The advantages of the Additive Manufacturing and…
The additive technology offers several advantages, in comparison with the traditional one. Speed is perhaps the first of all: no starting rough pieces or semi-finished products are necessary, but the piece (or the prototype) are manufactured at the moment, as needed. All that has a beneficial repercussion on costs, for several reasons: first of all the product is optimized, then a significant saving of raw material is attainable, then, being the manufacturing on demand possible, stocking costs, from the raw material to the finished product, are drastically decreased, as well as possible transport costs. Besides, the design freedom allows executing modifications in simple and fast way, since the constraints connected with tooling and machining disappear. The possibility of creating manufactured goods with shapes that conventional techniques could not produce leads to a more efficient design, with manufactured articles able to perform their function better.
Last but not least, and anyway at present a bit futuristic, both design and production can be in house accomplished, that’s to say wherever the manufactured product is requested. It might be the case of airports, or anyway of hangars for the aircraft overhaul: if, on site, was present an Additive Manufacturing system, the requested spare part might be available in very short time.
At present, however, the Additive Manufacturing has a limit, represented by the workpiece sizes and by the choice of materials, which is still relatively limited and generally oriented to particular materials, such as Nickel Superalloys, Titanium and Chromium-Cobalt alloys. We should anyway remind that, in various cases, secondary machining operations are requested, for instance the removal of supports or polishing.
Finally, it is worth highlighting that, if until few years ago, the Additive systems had relevant costs, today, thanks to the technological evolution, also small and medium enterprises can take advantage of this technology.

3D printing
3D printing

A curios: 3D Printer
Born from a project, then patented, of MIT in Boston, the 3D Printer provides for the use of commercial cartridges that, instead of spraying ink, spray a glue-based liquid on a layer of material, like starch or plaster, but also ceramic powder, so that, layer after layer, a 3D model is consolidated on the table. At present the 3D printer is deemed the absolutely quickest machine for rapid prototyping, able to create physical models in very short times ( even less than one hour), models that can also be painted or metalized, all that in simple and reliable way. Applications are various, typically design and/or ergonomics verifications, construction of models for silicone moulds and lost wax castings.

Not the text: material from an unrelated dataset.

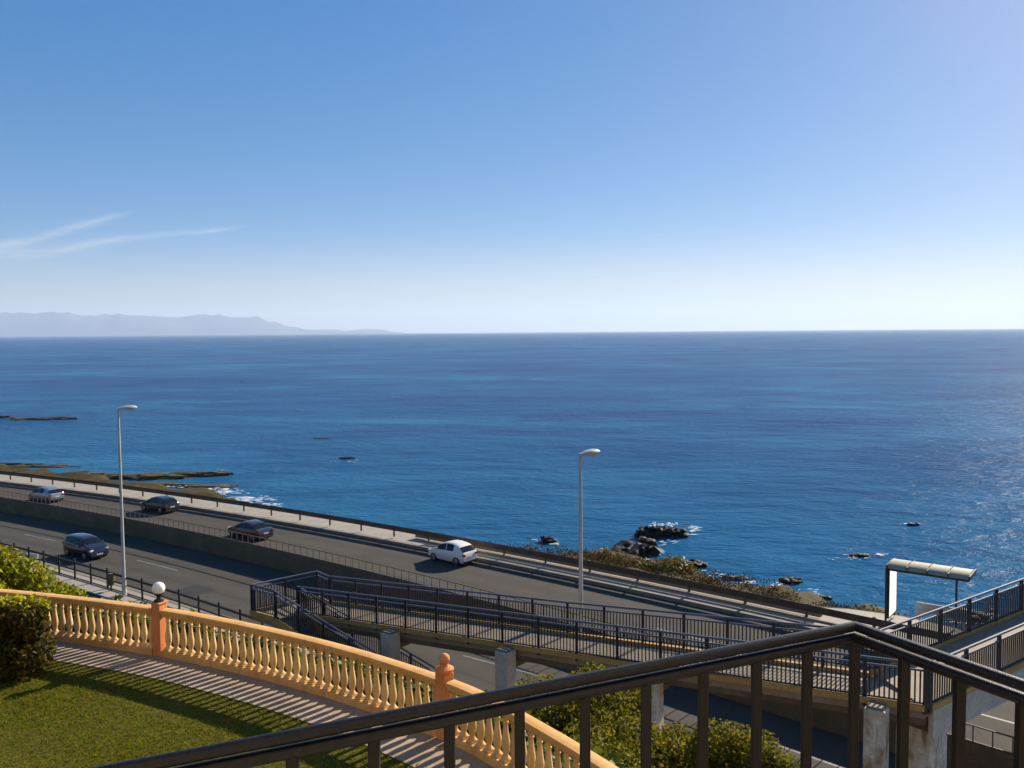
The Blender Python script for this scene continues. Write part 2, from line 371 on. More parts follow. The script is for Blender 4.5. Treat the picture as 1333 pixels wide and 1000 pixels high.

National Additive Manufacturing Innovation Institute
According to an analysis carried out by the Global Institute, within 2020 the global market for the Additive Manufacturing is expected to reach 5.2 billion dollars. With the purpose of boosting the Additive Manufacturing, Obama Administration announced the project for the creation of the National Additive Manufacturing Innovation Institute, NAMII, which will be enabled by the huge federal funding, they talk about 40 million dollars, lavished by the Defence Department and by private funds coming from partnerships with Universities, as well as from a consortium of companies. This Institute’s ambitious goal is to become a reference pole for advanced manufacturing processes, with particular attention to additive technologies, granting “the access to forefront research structures and resources, product development and marketing of small and medium United States companies.”